Sep 28, 2011

IELTS Speaking Tips


Effective speaking has always been one of the desired qualities of all IELTS aspirants, however in IELTS there are few easy ways to get 8 bands in Speaking Module.

What is being tested?

1. Vocabulary:
The examiner attempts to measure the range and accuracy of vocabulary you understand and speak. The vocabulary used in your language should sound familiar to you and the listener. You must be able to express the same idea in different word, if required without changing the exact meaning of it. New learners of English language, use unfamiliar vocabulary, of which they themselves do not know the right meaning, to impress the examiner. Use only vocabulary you are familiar with. Memorising list of words from books or dictionary will do no good as all words have more than one meaning in English. The Meaning of a word is determined by the context at which it is used.

2. Grammar:
Many test takers encounter non-experts who advice them not to waste time in learning grammar. However, remember your grammatical range and accuracy is tested in IELTS speaking module. Therefore, I personally recommend Page R26 - R49 in 'New Oxford Advanced Learner's Dictionary', if you do not have time to attend grammar classes.

3. Pronunciation: 
The way you pronounce a word and whole sentence is assessed. You are not expected to speak like a native American or native British. Hence using pronunciation dictionary is not going to work. Download all the listening tracks to your mobile (Memory card) and repeat listening to it, as many times as possible. If required you can also read it along with the tape script given at the end of the book. To do this you have to buy a Cambridge IELTS book.

4. Fluency and Coherence:
Fluency is not simply speaking fast. it is speaking with out too many pause and unwanted sounds. Coherence is the way you link your language and idea beautifully. This is achieved by learning grammar. 

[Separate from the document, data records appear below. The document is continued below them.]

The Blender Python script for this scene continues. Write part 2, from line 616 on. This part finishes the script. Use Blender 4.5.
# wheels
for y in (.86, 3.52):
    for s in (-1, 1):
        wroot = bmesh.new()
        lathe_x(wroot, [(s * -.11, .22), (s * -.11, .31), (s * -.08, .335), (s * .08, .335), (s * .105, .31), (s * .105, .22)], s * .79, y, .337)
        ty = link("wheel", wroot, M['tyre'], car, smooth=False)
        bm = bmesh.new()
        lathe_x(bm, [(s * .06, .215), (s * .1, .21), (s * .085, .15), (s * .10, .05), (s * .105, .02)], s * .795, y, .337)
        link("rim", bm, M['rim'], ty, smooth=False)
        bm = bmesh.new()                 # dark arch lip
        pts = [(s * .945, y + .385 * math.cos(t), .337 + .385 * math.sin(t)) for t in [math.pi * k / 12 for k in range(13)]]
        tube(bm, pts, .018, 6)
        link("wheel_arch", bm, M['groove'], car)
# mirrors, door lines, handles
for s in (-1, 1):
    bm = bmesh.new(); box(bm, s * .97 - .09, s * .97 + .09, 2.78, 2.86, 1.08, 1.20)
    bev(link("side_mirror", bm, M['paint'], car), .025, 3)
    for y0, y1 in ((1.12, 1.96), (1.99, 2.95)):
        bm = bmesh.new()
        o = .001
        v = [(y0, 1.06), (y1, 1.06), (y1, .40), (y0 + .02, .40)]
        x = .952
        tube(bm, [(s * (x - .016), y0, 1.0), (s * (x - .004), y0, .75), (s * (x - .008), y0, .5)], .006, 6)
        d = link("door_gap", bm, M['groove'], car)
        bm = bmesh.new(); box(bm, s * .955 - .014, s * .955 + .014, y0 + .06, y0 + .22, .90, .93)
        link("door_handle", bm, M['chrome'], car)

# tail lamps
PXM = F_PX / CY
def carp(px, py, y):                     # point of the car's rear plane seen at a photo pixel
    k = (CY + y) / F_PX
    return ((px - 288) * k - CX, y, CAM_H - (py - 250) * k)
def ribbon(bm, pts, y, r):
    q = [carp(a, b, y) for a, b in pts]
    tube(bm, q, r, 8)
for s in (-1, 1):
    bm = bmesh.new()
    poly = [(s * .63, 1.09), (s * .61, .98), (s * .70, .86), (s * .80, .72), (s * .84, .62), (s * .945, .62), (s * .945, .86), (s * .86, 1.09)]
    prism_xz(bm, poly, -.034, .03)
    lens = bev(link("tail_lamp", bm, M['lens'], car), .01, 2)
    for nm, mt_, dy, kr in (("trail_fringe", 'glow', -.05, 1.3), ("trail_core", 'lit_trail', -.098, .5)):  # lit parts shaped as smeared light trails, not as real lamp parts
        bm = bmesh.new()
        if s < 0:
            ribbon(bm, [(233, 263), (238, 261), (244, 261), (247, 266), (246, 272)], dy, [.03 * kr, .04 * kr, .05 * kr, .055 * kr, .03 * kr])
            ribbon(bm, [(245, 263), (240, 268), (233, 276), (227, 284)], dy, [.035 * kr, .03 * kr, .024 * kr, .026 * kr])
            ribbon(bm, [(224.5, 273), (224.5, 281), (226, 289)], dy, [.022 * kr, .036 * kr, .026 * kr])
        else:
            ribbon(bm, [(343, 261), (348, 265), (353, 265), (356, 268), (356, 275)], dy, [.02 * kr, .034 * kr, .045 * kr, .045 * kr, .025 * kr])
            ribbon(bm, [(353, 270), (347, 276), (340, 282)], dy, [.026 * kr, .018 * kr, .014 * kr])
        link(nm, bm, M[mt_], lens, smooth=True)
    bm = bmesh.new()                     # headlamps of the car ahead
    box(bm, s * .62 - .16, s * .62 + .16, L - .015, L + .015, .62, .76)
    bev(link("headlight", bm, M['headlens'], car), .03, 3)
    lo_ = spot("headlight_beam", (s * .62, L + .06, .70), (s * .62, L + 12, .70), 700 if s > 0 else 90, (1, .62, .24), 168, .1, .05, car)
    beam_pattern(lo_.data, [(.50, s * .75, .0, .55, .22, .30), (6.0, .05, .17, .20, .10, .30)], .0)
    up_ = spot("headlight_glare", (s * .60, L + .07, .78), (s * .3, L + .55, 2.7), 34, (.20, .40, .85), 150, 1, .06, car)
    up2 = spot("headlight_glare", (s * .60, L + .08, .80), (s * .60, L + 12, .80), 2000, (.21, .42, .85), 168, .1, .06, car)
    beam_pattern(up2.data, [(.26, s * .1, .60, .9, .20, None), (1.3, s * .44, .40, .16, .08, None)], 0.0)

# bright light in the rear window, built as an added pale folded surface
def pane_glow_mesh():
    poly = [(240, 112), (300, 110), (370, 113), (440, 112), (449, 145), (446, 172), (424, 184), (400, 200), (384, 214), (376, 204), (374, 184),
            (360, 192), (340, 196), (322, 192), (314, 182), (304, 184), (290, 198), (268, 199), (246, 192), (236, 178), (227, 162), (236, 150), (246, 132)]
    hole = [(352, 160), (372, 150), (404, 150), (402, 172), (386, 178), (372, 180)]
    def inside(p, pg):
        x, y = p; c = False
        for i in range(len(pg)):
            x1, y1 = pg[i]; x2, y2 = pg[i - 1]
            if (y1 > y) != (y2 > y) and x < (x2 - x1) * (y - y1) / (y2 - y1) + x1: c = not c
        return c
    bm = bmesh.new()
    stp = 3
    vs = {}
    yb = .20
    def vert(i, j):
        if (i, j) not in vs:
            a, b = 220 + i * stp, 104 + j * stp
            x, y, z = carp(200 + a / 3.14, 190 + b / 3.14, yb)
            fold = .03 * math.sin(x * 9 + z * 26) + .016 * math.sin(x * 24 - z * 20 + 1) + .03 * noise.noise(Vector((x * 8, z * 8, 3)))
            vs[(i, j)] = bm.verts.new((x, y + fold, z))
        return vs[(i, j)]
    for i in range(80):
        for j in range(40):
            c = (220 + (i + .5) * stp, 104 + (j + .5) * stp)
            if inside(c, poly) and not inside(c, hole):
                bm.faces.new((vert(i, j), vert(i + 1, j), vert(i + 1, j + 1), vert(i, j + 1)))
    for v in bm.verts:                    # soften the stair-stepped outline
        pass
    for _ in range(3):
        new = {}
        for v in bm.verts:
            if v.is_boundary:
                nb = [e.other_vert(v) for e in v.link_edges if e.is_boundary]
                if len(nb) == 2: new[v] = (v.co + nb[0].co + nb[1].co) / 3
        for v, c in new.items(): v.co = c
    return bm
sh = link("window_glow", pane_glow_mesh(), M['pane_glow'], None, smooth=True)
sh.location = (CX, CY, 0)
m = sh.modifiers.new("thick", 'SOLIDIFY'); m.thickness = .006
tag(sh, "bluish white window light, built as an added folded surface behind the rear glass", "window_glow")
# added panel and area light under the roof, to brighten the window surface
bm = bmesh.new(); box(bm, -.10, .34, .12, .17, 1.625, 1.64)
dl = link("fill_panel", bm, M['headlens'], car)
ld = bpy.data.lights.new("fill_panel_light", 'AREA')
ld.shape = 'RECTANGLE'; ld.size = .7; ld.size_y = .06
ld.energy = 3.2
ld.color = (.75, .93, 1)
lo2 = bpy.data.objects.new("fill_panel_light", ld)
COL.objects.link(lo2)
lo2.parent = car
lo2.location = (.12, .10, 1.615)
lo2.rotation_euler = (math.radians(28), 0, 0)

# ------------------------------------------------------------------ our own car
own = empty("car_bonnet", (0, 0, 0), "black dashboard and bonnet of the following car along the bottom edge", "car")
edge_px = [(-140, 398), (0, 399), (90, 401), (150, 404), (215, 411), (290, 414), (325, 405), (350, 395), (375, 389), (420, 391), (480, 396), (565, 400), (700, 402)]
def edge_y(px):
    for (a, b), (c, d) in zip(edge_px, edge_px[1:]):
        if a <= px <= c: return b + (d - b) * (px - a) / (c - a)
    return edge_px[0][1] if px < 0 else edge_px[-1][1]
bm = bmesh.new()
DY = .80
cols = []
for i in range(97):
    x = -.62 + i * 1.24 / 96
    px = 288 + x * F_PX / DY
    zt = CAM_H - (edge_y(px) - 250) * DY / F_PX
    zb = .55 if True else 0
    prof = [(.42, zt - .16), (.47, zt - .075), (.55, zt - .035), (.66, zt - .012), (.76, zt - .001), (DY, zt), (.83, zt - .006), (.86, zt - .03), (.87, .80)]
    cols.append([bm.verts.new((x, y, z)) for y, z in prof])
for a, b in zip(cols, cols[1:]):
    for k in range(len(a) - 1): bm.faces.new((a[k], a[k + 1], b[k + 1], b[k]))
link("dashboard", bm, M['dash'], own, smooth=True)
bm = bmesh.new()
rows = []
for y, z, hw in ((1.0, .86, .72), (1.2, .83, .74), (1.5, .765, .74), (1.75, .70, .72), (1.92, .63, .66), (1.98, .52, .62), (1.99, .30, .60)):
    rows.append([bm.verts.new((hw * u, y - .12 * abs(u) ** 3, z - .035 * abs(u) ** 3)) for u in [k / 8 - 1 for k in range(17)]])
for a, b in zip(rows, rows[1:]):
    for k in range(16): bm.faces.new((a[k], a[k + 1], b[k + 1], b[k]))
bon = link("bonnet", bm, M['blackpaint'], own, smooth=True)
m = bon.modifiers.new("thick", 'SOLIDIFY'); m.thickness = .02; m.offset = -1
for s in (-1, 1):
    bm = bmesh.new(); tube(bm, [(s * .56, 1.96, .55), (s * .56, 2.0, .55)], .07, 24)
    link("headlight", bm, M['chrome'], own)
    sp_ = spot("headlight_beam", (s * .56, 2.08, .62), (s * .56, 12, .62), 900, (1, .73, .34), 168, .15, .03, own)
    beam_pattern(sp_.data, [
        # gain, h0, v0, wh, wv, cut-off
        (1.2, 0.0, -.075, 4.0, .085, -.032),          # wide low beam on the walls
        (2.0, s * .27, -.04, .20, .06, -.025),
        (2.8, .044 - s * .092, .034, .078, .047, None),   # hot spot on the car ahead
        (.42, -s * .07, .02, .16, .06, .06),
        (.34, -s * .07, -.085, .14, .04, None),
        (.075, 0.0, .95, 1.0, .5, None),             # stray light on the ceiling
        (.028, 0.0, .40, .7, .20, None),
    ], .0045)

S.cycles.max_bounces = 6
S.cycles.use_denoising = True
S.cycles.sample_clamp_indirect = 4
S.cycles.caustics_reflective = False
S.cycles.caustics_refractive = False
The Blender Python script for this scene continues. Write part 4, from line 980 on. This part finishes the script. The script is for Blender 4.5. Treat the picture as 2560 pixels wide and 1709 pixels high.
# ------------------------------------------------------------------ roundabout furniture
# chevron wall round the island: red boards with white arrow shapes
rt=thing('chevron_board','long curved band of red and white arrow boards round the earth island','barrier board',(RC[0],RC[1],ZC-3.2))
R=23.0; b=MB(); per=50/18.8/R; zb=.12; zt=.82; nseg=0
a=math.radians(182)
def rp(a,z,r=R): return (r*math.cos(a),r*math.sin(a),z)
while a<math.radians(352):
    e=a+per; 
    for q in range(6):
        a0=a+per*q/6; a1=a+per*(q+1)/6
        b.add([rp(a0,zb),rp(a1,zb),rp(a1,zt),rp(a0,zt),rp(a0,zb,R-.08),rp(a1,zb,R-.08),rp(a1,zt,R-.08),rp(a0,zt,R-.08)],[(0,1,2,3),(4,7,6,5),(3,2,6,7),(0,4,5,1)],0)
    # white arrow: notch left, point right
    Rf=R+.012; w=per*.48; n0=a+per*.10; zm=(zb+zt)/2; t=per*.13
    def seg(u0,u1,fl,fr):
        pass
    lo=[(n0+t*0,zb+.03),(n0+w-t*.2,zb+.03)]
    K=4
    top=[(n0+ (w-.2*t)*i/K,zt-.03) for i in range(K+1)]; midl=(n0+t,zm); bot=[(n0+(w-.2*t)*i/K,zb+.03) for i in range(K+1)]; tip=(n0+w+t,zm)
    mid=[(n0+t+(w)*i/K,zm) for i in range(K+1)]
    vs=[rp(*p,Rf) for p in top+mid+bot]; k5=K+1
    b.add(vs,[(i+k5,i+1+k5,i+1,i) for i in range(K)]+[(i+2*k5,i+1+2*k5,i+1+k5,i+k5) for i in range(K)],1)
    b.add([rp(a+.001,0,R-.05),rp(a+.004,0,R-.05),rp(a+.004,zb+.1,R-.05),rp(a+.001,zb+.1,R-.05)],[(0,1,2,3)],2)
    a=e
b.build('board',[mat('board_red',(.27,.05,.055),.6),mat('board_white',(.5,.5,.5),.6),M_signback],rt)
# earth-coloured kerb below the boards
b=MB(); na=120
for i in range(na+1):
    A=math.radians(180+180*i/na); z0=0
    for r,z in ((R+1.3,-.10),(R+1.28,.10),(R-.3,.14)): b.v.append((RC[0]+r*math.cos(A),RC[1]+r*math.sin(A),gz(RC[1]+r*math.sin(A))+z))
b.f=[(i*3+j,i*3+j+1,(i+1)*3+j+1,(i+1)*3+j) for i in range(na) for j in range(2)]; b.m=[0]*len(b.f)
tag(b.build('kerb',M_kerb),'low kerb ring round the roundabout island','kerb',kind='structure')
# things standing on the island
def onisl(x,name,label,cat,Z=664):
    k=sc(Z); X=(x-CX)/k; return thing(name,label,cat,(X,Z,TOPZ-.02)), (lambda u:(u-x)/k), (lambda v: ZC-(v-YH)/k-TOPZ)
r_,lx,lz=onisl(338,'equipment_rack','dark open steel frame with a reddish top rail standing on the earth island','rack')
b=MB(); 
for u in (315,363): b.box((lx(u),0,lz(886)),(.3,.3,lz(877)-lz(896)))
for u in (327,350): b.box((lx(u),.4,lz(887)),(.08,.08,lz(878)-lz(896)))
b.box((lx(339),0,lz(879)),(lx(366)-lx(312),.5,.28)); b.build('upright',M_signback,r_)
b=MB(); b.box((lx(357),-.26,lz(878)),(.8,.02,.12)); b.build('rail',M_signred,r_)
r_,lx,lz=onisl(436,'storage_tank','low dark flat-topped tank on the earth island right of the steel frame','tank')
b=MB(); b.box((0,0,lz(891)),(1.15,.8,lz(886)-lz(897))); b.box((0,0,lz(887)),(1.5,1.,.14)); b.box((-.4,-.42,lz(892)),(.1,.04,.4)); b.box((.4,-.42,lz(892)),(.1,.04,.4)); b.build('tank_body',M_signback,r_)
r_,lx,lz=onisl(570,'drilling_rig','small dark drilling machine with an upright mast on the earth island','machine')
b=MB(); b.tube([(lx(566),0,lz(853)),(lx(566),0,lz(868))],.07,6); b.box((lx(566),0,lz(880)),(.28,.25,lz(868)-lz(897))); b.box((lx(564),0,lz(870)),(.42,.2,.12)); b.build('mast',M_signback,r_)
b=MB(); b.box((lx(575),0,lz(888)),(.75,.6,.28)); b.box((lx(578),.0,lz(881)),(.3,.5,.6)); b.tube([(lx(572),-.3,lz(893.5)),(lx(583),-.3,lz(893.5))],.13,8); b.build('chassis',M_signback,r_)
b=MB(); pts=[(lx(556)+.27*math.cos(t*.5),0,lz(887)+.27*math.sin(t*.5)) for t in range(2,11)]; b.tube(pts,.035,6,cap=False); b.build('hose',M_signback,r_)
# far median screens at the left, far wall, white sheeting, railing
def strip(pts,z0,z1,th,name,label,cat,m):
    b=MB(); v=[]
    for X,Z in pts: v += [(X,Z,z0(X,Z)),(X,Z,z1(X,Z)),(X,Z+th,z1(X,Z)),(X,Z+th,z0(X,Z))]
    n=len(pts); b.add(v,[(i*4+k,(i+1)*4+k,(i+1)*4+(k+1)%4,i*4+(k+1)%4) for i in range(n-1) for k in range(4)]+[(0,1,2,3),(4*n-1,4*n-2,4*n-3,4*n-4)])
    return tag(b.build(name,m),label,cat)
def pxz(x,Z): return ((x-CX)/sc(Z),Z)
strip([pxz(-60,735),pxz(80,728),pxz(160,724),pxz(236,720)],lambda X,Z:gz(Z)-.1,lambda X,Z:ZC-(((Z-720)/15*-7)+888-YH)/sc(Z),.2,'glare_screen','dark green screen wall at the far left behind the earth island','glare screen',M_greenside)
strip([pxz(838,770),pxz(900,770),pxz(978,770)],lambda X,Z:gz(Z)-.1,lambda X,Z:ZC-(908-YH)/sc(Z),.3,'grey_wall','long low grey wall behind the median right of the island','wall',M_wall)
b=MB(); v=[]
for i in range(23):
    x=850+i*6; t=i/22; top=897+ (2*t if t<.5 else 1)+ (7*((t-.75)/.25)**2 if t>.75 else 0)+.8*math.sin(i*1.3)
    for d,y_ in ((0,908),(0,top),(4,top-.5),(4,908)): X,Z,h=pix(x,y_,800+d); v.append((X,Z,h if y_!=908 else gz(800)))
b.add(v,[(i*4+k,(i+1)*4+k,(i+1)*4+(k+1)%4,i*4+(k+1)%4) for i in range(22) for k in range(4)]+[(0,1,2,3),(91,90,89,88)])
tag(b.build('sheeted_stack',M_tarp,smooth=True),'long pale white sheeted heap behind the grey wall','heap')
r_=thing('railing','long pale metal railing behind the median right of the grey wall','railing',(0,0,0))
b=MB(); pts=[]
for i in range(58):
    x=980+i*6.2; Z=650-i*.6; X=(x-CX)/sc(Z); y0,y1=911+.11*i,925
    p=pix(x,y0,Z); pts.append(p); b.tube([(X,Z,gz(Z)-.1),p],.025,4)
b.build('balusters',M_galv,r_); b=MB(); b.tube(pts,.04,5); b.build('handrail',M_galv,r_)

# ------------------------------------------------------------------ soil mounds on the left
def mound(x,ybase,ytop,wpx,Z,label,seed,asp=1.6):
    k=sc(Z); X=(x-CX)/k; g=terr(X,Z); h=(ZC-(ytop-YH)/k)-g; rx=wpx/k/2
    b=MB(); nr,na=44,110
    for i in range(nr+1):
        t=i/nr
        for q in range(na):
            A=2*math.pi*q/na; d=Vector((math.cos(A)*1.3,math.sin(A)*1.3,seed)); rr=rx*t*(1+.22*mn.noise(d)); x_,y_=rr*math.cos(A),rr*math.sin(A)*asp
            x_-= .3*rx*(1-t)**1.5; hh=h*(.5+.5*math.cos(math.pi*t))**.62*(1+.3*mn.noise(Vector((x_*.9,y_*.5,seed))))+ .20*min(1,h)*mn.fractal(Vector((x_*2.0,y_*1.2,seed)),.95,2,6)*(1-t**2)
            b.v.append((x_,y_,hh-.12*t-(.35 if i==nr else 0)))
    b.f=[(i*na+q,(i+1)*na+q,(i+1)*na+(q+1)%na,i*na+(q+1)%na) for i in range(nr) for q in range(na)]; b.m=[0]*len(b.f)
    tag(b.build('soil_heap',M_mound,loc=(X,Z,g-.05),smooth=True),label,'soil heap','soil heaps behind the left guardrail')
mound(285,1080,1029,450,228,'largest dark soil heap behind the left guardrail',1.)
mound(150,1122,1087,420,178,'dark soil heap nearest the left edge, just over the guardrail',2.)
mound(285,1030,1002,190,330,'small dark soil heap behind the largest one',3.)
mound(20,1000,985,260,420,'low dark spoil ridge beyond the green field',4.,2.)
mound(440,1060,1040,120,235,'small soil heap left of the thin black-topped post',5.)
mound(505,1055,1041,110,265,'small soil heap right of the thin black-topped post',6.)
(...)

How many Parts of Interviews are there?
IELTS speaking test consists of three parts.

Part 1: You are expected to answer in short (brief) for all the questions in this part as the topics may be very familiar and related to your real life situations such as Hobbies, Job, Home, Family, Interests and everyday activities.

Part 2: Generally known as 'the Cue card Session'. This is an individual long run. This is where you have to prove your stamina in speaking continuously for about 2 minutes.  But before you start, the topic card is given to you along with a paper and pencil. The topic card has one main topic and 4 sub questions. Mostly the sub questions are (when, what, how, who, where, why.....). You get one minute to prepare. You can use the work sheet while speaking. When you finish talking the interviewer may ask you some round up questions, certainly relevant to the topic. 

Part 3: This is the final round of the interview. In this part the examiner has a discussion with you. Some times it may be based on the answer you gave in part two. However, it necessarily need not always be from part 2. There may be occasions in which you may be asked questions similar to essay questions. Your ability to justify and argue the cause is what matters here. There is no right or wrong answer. 

Who conducts the Interview?
The interview is conducted by an examiner who is carefully selected and trained periodically to the standards of IELTS. It necessarily need not be a foreigner. Therefore, you do not have to expect an alien sitting in front of you and speaking a strange accent. The examiner is most often a person from your locality.

What is the duration of the interview?
The entire interview takes about 15 minutes approximately. 

Is there a difference between General module and Academic module in Speaking?
Though Writing and Reading modules are different for both general and Academic test takers. However, there is no such differences in Speaking module. Both test takers have similar marking and question types.